BEGIN

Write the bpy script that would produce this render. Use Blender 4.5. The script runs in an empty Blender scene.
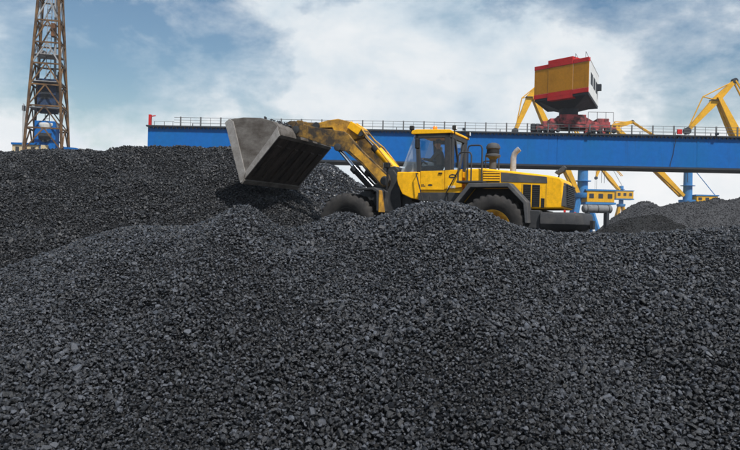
import bpy, bmesh, math, random
import numpy as np
from mathutils import Vector, Matrix

random.seed(7)
rng = np.random.default_rng(11)
scene = bpy.context.scene
COL = scene.collection
R = math.radians

# ------------------------------------------------------------------ camera
CAMZ = 2.6                      # camera height above the port ground
FPX = 700.0                     # focal length in photo pixels (photo 740 wide)
ROLL = math.atan(0.0244)        # the photographer held the camera slightly tilted
cam_data = bpy.data.cameras.new('camera')
cam_data.sensor_fit = 'HORIZONTAL'
cam_data.sensor_width = 36.0
cam_data.lens = FPX / 740.0 * 36.0
cam_data.clip_start = 0.1
cam_data.clip_end = 4000
cam = bpy.data.objects.new('camera', cam_data)
COL.objects.link(cam)
cr, sr = math.cos(ROLL), math.sin(ROLL)
cam.matrix_world = Matrix(((cr, -sr, 0, 0), (0, 0, -1, 0), (sr, cr, 0, CAMZ), (0, 0, 0, 1)))
scene.camera = cam

# ------------------------------------------------------------------ sky and sun
SUN_EL, SUN_AZ = R(55), R(154)   # azimuth clockwise from +Y: behind the camera, to the right
world = bpy.data.worlds.new('World')
scene.world = world
world.use_nodes = True
wt = world.node_tree
for n in list(wt.nodes):
    wt.nodes.remove(n)


def wnode(t, **kw):
    n = wt.nodes.new(t)
    for k, v in kw.items():
        setattr(n, k, v)
    return n


def wmath(op, a, b=None, clamp=False):
    n = wnode('ShaderNodeMath', operation=op, use_clamp=clamp)
    for i, q in enumerate((a, b)):
        if q is None:
            continue
        if isinstance(q, (int, float)):
            n.inputs[i].default_value = q
        else:
            wt.links.new(q, n.inputs[i])
    return n.outputs[0]


w_out = wnode('ShaderNodeOutputWorld')
w_bg = wnode('ShaderNodeBackground')
w_bg.inputs['Strength'].default_value = 0.068
w_sky = wnode('ShaderNodeTexSky', sky_type='NISHITA')
w_sky.sun_disc = False
w_sky.sun_elevation = SUN_EL
w_sky.sun_rotation = SUN_AZ
w_sky.air_density = 1.25
w_sky.dust_density = 0.1
w_sky.ozone_density = 0.4
w_tc = wnode('ShaderNodeTexCoord')
w_sep = wnode('ShaderNodeSeparateXYZ')
wt.links.new(w_tc.outputs['Generated'], w_sep.inputs[0])
# broken puffy cloud: noise on the view direction, flattened a little in height
CLOUD_OFF = (6.19, 6.1, 0.7)


def wnoise(scale, detail, rough, off, dist=0.0, flat=1.7):
    mp = wnode('ShaderNodeMapping')
    mp.inputs['Location'].default_value = off
    mp.inputs['Scale'].default_value = (1, 1, flat)
    wt.links.new(w_tc.outputs['Generated'], mp.inputs['Vector'])
    nz = wnode('ShaderNodeTexNoise')
    nz.inputs['Scale'].default_value = scale
    nz.inputs['Detail'].default_value = detail
    nz.inputs['Roughness'].default_value = rough
    nz.inputs['Distortion'].default_value = dist
    wt.links.new(mp.outputs[0], nz.inputs['Vector'])
    return nz.outputs['Fac']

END

Task brief: Make an exact copy of the lines from the top of the material through the line with "R = math.radians", pictures excluded.

Exercise result:
Write the bpy script that would produce this render. Use Blender 4.5. The script runs in an empty Blender scene.
import bpy, bmesh, math, random
import numpy as np
from mathutils import Vector, Matrix

random.seed(7)
rng = np.random.default_rng(11)
scene = bpy.context.scene
COL = scene.collection
R = math.radians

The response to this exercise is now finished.